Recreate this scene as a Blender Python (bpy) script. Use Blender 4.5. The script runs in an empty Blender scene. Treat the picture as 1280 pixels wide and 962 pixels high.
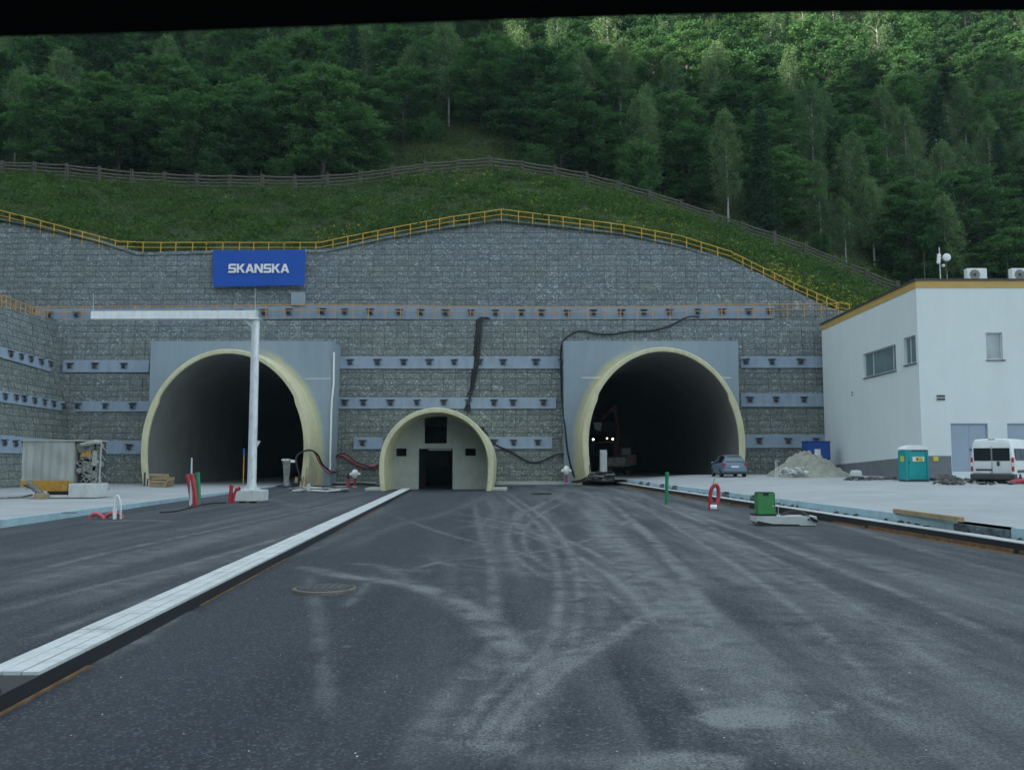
import bpy, math, random
import numpy as np
random.seed(7); RNG = np.random.default_rng(11)
sc = bpy.context.scene
col = sc.collection
R = math.radians

# ------------------------------------------------------------------ camera model
F = 1100.0; CX = 640.0; CY = 481.0; CH = 2.1
TH = math.atan2(573.0-481.0, F)
CT, ST = math.cos(TH), math.sin(TH)
def P(px, py, Y):
    """world point seen at photo pixel (px,py) lying at distance Y along the valley"""
    a = px-CX; b = CY-py
    dy = F*CT-b*ST; dz = F*ST+b*CT
    k = Y/dy
    return (a*k, Y, CH+dz*k)
def G(px, py, z=0.0):
    a = px-CX; b = CY-py
    dy = F*CT-b*ST; dz = F*ST+b*CT
    k = (z-CH)/dz
    return (a*k, dy*k, z)

# ------------------------------------------------------------------ mesh builder
class MB:
    def __init__(s): s.v=[]; s.f=[]; s.m=[]; s.mi=0
    def add(s, vs, fs):
        n=len(s.v); s.v.extend([tuple(map(float,p)) for p in vs])
        for f in fs: s.f.append([n+i for i in f]); s.m.append(s.mi)
    def quad(s,a,b,c,d): s.add([a,b,c,d],[[0,1,2,3]])
    def poly(s,pts): s.add(pts,[list(range(len(pts)))])
    def box(s, c, d, rz=0.0, bev=0.0, rx=0.0, ry=0.0):
        """centre, size, chamfered box"""
        hx,hy,hz=d[0]/2,d[1]/2,d[2]/2
        b=min(bev,hx*.9,hy*.9,hz*.9)
        if b<=0:
            vs=[(x,y,z) for x in(-hx,hx) for y in(-hy,hy) for z in(-hz,hz)]
            fs=[[0,1,3,2],[4,6,7,5],[0,4,5,1],[2,3,7,6],[0,2,6,4],[1,5,7,3]]
        else:
            vs=[];idx={}
            for ax in range(3):
                for sx in(-1,1):
                    for sy in(-1,1):
                        for sz in(-1,1):
                            q=[sx*(hx-b),sy*(hy-b),sz*(hz-b)]
                            q[ax]+= (sx,sy,sz)[ax]*b
                            idx[(ax,sx,sy,sz)]=len(vs); vs.append(tuple(q))
            fs=[]
            S=(-1,1)
            def I(ax,t): return idx[(ax,)+tuple(t)]
            for ax in range(3):
                o=[a for a in range(3) if a!=ax]
                for sg in S:
                    f=[]
                    for (p,q) in((-1,-1),(1,-1),(1,1),(-1,1)):
                        t=[0,0,0];t[ax]=sg;t[o[0]]=p;t[o[1]]=q;f.append(I(ax,t))
                    if (sg<0) ^ (ax==1): f.reverse()
                    fs.append(f)
            for ax in range(3):          # edges parallel to ax
                o=[a for a in range(3) if a!=ax]
                for p in S:
                    for q in S:
                        t0=[0,0,0];t0[o[0]]=p;t0[o[1]]=q
                        t1=list(t0);t0[ax]=-1;t1[ax]=1
                        f=[I(o[0],t0),I(o[0],t1),I(o[1],t1),I(o[1],t0)]
                        if not ((p*q>0) ^ (ax==1)): f.reverse()
                        fs.append(f)
            for p in S:
                for q in S:
                    for r in S:
                        f=[I(0,(p,q,r)),I(1,(p,q,r)),I(2,(p,q,r))]
                        if p*q*r<0: f.reverse()
                        fs.append(f)
        def rot(p):
            x,y,z=p
            if rx: y,z=y*math.cos(rx)-z*math.sin(rx), y*math.sin(rx)+z*math.cos(rx)
            if ry: x,z=x*math.cos(ry)+z*math.sin(ry), -x*math.sin(ry)+z*math.cos(ry)
            if rz: x,y=x*math.cos(rz)-y*math.sin(rz), x*math.sin(rz)+y*math.cos(rz)
            return (x+c[0],y+c[1],z+c[2])
        s.add([rot(p) for p in vs],fs)
    def b2(s,x0,x1,y0,y1,z0,z1,bev=0): s.box(((x0+x1)/2,(y0+y1)/2,(z0+z1)/2),(x1-x0,y1-y0,z1-z0),bev=bev)
    def tube(s, pts, r, n=8, caps=True):
        pts=[np.array(p,float) for p in pts]
        rs=r if isinstance(r,(list,tuple)) else [r]*len(pts)
        rings=[]; prev=None
        for i,p in enumerate(pts):
            t=(pts[min(i+1,len(pts)-1)]-pts[max(i-1,0)]); t=t/(np.linalg.norm(t)+1e-9)
            if prev is None:
                up=np.array((0,0,1.)) if abs(t[2])<.9 else np.array((1.,0,0))
                a=np.cross(t,up)
            else: a=prev-t*np.dot(prev,t)
            a/=np.linalg.norm(a)+1e-9; prev=a; b=np.cross(t,a)
            rings.append([p+rs[i]*(a*math.cos(2*math.pi*k/n)+b*math.sin(2*math.pi*k/n)) for k in range(n)])
        vs=[q for rg in rings for q in rg]; fs=[]
        for i in range(len(rings)-1):
            for k in range(n):
                fs.append([i*n+k,i*n+(k+1)%n,(i+1)*n+(k+1)%n,(i+1)*n+k])
        if caps: fs.append(list(range(n))[::-1]); fs.append([(len(rings)-1)*n+k for k in range(n)])
        s.add(vs,fs)
    def lathe(s, prof, c=(0,0,0), n=16, axis='z'):
        vs=[];fs=[]
        for (r,z) in prof:
            for k in range(n):
                a=2*math.pi*k/n; x,y=r*math.cos(a),r*math.sin(a)
                if axis=='z': q=(x,y,z)
                elif axis=='y': q=(x,z,y)
                else: q=(z,x,y)
                vs.append((q[0]+c[0],q[1]+c[1],q[2]+c[2]))
        m=len(prof)
        for i in range(m-1):
            for k in range(n): fs.append([i*n+k,i*n+(k+1)%n,(i+1)*n+(k+1)%n,(i+1)*n+k])
        fs.append(list(range(n))[::-1]); fs.append([(m-1)*n+k for k in range(n)])
        s.add(vs,fs)
    def prism(s, pts, d):
        """polygon (3d points) extruded by vector d"""
        n=len(pts); vs=[tuple(p) for p in pts]+[(p[0]+d[0],p[1]+d[1],p[2]+d[2]) for p in pts]
        fs=[list(range(n)),[n+i for i in range(n)][::-1]]+[[i,n+i,n+(i+1)%n,(i+1)%n] for i in range(n)]
        s.add(vs,fs)
    def build(s, name, mats, parent=None, smooth=False, world=True, fix=True):
        me=bpy.data.meshes.new(name)
        off=(0,0,0)
        if parent is not None and world:
            q=parent; off=[0,0,0]
            while q is not None:
                for i in range(3): off[i]+=q.location[i]
                q=q.parent
        V=[(p[0]-off[0],p[1]-off[1],p[2]-off[2]) for p in s.v]
        me.from_pydata(V,[],s.f)
        if not isinstance(mats,(list,tuple)): mats=[mats]
        for m in mats: me.materials.append(m)
        if len(mats)>1: me.polygons.foreach_set('material_index',s.m)
        if fix:
            import bmesh
            bm=bmesh.new(); bm.from_mesh(me); bmesh.ops.recalc_face_normals(bm,faces=bm.faces); bm.to_mesh(me); bm.free()
        if smooth:
            me.polygons.foreach_set('use_smooth',[True]*len(me.polygons))
            try: me.set_sharp_from_angle(angle=R(40))
            except Exception: pass
        me.update()
        o=bpy.data.objects.new(name,me); col.objects.link(o)
        if parent is not None: o.parent=parent
        return o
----
**What to do**
Repeat, exactly and in full, each line from the start of the data to the line that contains "return (a*k, dy*k, z)". Pictures do not go in.

**Exercise output**
Recreate this scene as a Blender Python (bpy) script. Use Blender 4.5. The script runs in an empty Blender scene. Treat the picture as 1280 pixels wide and 962 pixels high.
import bpy, math, random
import numpy as np
random.seed(7); RNG = np.random.default_rng(11)
sc = bpy.context.scene
col = sc.collection
R = math.radians

# ------------------------------------------------------------------ camera model
F = 1100.0; CX = 640.0; CY = 481.0; CH = 2.1
TH = math.atan2(573.0-481.0, F)
CT, ST = math.cos(TH), math.sin(TH)
def P(px, py, Y):
    """world point seen at photo pixel (px,py) lying at distance Y along the valley"""
    a = px-CX; b = CY-py
    dy = F*CT-b*ST; dz = F*ST+b*CT
    k = Y/dy
    return (a*k, Y, CH+dz*k)
def G(px, py, z=0.0):
    a = px-CX; b = CY-py
    dy = F*CT-b*ST; dz = F*ST+b*CT
    k = (z-CH)/dz
    return (a*k, dy*k, z)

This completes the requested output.